There comes a point where every business owner has to decide: are you building a business, or are you just owning a job?
I’m Jonas Olson, founder of Pest Badger. I’ve been in the service industry for 17 years, and over the past five years, we’ve grown a pest control company from one location to 17 locations across five states. I use this channel to document how I think about building a service business and what’s actually working for us. I wish my mentors would have documented their journey, so I’m documenting mine for you.
Let me walk you through exactly why most pest control companies plateau around $300,000 or stay stuck as a solo route.
Table of Contents
ToggleThe First $300K Comes Fast
Let’s be honest. The first couple hundred thousand comes pretty fast. You’re out there grinding. You’re saying yes to everything and taking whatever work comes in. Friends and family usually sign up super early. Sometimes customers even follow you from your old company. That early momentum just makes everything feel easier than it actually is.

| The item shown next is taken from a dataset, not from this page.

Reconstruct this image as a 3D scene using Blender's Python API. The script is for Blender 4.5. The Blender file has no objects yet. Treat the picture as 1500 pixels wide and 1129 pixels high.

By the time you’re around $300,000 in business, everything starts to feel comfortable. Your route’s pretty full. Your phone’s ringing. Your bills aren’t stressful anymore. You get to take a breath.
And that’s where the growth silently slows down and dies.
What the Plateau Actually Looks Like
At this point, you wake up and every single day is full. Your schedule’s packed. You’re servicing all day long. You’re handling problems in between jobs, but you’re not gaining any ground. You’re not getting any more profit. You’re not getting any more revenue. But your days are getting longer. Then when you get home, you’re doing billing and scheduling, going to bed, and starting all over again.
Here’s the thing: churn usually isn’t the issue at this stage. Customers aren’t leaving. They know you. They know you by first name. They trust you. You do good work. You’re still answering the phone yourself. The real issue isn’t churn. It’s capacity.
Every single new customer has to try to fit into your already full schedule, and there just isn’t much room left. You have some customers that are quarterly, some that are bi-monthly, and some that are monthly, especially your commercial properties. When you add it all up, you’re usually around 500 to 600 stops every three months. That’s roughly eight or nine stops a day. Then with inspections, crawl spaces, and bigger jobs like bed bugs, the week’s just full. There’s no extra room.
Add Better Customers, Not More Customers
At this stage, adding more customers usually isn’t the answer. It’s adding better customers. A lot of companies I talk to are still carrying their old pricing. Customers that signed up years ago, and they’ve never raised prices on them.
When you do raise prices, a few things happen. First, some customers say yes and stay with you. Some customers say no and leave. Trust me, that is not a bad thing. When someone leaves because of price, it creates space on your schedule. It creates space on the route. It creates space for a customer who sees value in your service and who is willing to pay more.
You’re not trying to fire customers. You’re just trying to make more room, especially with the ones that are further away. Raise those prices to bring your route in tighter.
At this stage, keeping every customer often costs you more than letting a few go. Raise prices, especially on the ones that are further out. Replace them with new customers that are paying more and that are within your route to keep things tighter.
You Are the Bottleneck
At this stage, it’s just you. Everything runs through you. You’re doing the service work. You’re handling customer service complaints. You’re answering calls when you can. Most days, you’re in crawl spaces. You’re doing jobs half the day. The phone rings and you can’t pick up.
I hear it all the time from operators: “I miss four to five calls per day that are sales calls.” By the end of the day, you’ve missed multiple calls. It’s not because the demand’s not there. It’s because you’re busy doing the work.
Growth doesn’t stop because people stop calling. It slows down because the business can only move as fast as you move. That’s your ceiling.
Time to Decide
This is where the real decision shows up. Do you want to grow this business, or do you want to stay a solo operator? There’s nothing wrong with either choice.
Some people are happy running a tight route, making really good money, paying themselves $90,000 to $150,000 a year, and keeping things super simple. That’s a great life.
The problem is saying you want to grow while still running everything yourself. That’s when the frustration starts to show up.
Ask yourself one question: if nothing changed for the next three years, would you be happy running the business exactly the way it is right now? If the answer is yes, run it the way it is. If the answer is no, then you have to start making some changes.
What Has to Change
Getting past this stage isn’t about working harder. It’s about deciding what no longer runs through you.
You have to start creating space in your schedule. Tighten up the route. Raise prices. Make sure those calls don’t get missed so you can replace lower-paying customers with higher-paying ones. Build a structure so you can start adding people to it.
At some point, the most important work you do isn’t servicing. It’s deciding what gets built next. That means building out a small SOP, getting some training in place so you can hire your first technician, and starting to take things off your plate.
If you’re at this stage right now, there’s nothing wrong with that. You didn’t mess anything up. You just reached a point where you have to choose what this business needs to become. If you want to stay solo, that’s fine. But if you want it to grow, the way you run it has to change.